Smaller Companies Step Up M&A Ambitions Amidst Market Optimism

The improving M&A landscape is emboldening smaller companies to pursue larger acquisitions. American Axle & Manufacturing Holdings, with a market capitalization of $636 million, recently announced a $1.4 billion cash and stock acquisition of UK-based Dowlais Group Plc. Last week, Italian lender Banca Monte dei Paschi di Siena SpA launched an all-stock takeover bid for Mediobanca SpA, a larger rival valued at €13.3 billion.
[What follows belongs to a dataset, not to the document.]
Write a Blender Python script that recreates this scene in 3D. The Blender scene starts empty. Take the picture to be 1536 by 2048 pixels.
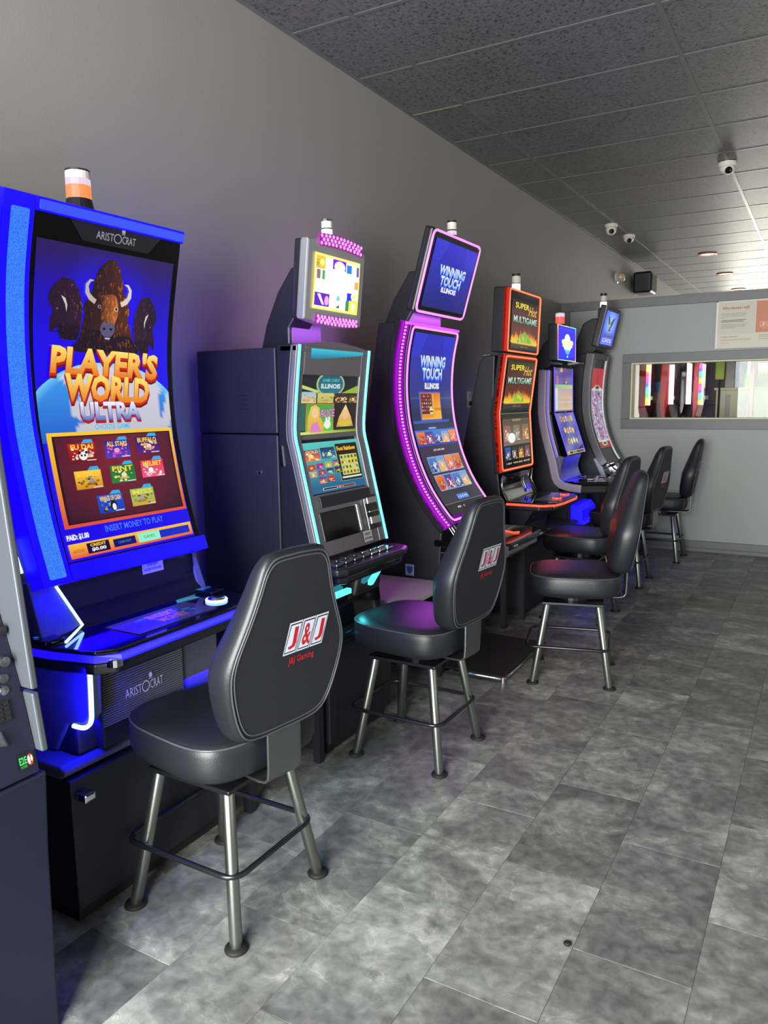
import bpy, math, random
from mathutils import Vector, Matrix
random.seed(7)
SC = bpy.context.scene
COL = SC.collection
PI = math.pi

# ------------------------------------------------------------------ camera
cam = bpy.data.cameras.new('camera'); camo = bpy.data.objects.new('camera', cam); COL.objects.link(camo)
RX = Vector((0.86718527, 0.49783122, -0.01240091))      # camera right in world axes
DN = Vector((0.06073742, -0.13045073, -0.98959263))     # camera down
FW = Vector((-0.49426781, 0.85740695, -0.14336194))     # camera forward
camo.matrix_world = Matrix(((RX.x, -DN.x, -FW.x, 0), (RX.y, -DN.y, -FW.y, 0), (RX.z, -DN.z, -FW.z, 1.43), (0, 0, 0, 1)))
cam.sensor_fit = 'VERTICAL'; cam.sensor_height = 24.0; cam.lens = 24.0 * 1538.0 / 2048.0
cam.clip_start = 0.05
SC.camera = camo

# ------------------------------------------------------------------ world, lights, exposure
w = bpy.data.worlds.new('sky'); SC.world = w; w.use_nodes = True
w.node_tree.nodes['Background'].inputs[0].default_value = (0.80, 0.88, 1.0, 1)
w.node_tree.nodes['Background'].inputs[1].default_value = 0.6
def area(name, loc, target, sx, sy, power, col):
    l = bpy.data.lights.new(name, 'AREA'); l.shape = 'RECTANGLE'; l.size = sx; l.size_y = sy; l.energy = power; l.color = col
    o = bpy.data.objects.new(name, l); COL.objects.link(o); o.location = loc
    o.rotation_euler = (Vector(target) - Vector(loc)).to_track_quat('-Z', 'Y').to_euler()
    return o
area('storefront_daylight', (-0.6, -1.66, 1.5), (-0.6, 4.0, 1.1), 2.0, 2.2, 500, (0.97, 1.0, 0.94))
area('right_side_fill', (4.35, 2.5, 1.7), (-2.0, 3.6, 1.6), 5.0, 1.8, 30, (1.0, 0.97, 0.88))  # soft light added from the unseen right side of the room
area('far_storefront_daylight', (0.2, 17.8, 1.5), (-0.4, 6.0, 2.2), 4.4, 2.2, 300, (1.0, 0.98, 0.84))
area('far_side_daylight', (4.35, 10.8, 1.6), (-2.0, 10.5, 1.7), 4.0, 2.0, 40, (1.0, 0.97, 0.84))
SC.view_settings.view_transform = 'Standard'; SC.view_settings.look = 'None'
SC.view_settings.exposure = 0.0; SC.view_settings.gamma = 1.0; SC.view_settings.use_curve_mapping = False
SC.cycles.use_denoising = True
SC.cycles.max_bounces = 8; SC.cycles.sample_clamp_indirect = 4.0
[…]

This increased activity among small firms is partly driven by a desire to cut costs and remain competitive. Tony White, partner at merger arbitrage specialist MKP Advisors, states, "Smaller companies are adopting a 'double or quits' strategy, acquiring larger targets to maintain relevance in global industries or face acquisition themselves."

Companies are also pursuing size-based consolidations to attract investor attention and cater to customers' preference for dealing with fewer, larger suppliers. Some acquirers are leveraging stock price rallies to enhance their buying power. Monte Paschi shares have surged 90% in the past year, boosting its acquisition currency.

Filippo Modulo, partner at Italian law firm Chiomenti, highlights the shift in priorities towards industry rationale in dealmaking. While opposition persists for deals lacking strategic alignment or national security concerns, Modulo observes, "Smaller companies are becoming bolder in exploring alliances, JVs, and takeovers."

Notable examples include Castor Maritime Inc., a bulk shipping firm, acquiring a majority stake in German asset manager MPC Capital for €183 million, seven times its own market value. Oliver Scharping, portfolio manager at Berenberg, notes, "If you're a smaller firm that has been sidelined from deals for years, this might be your moment to shine."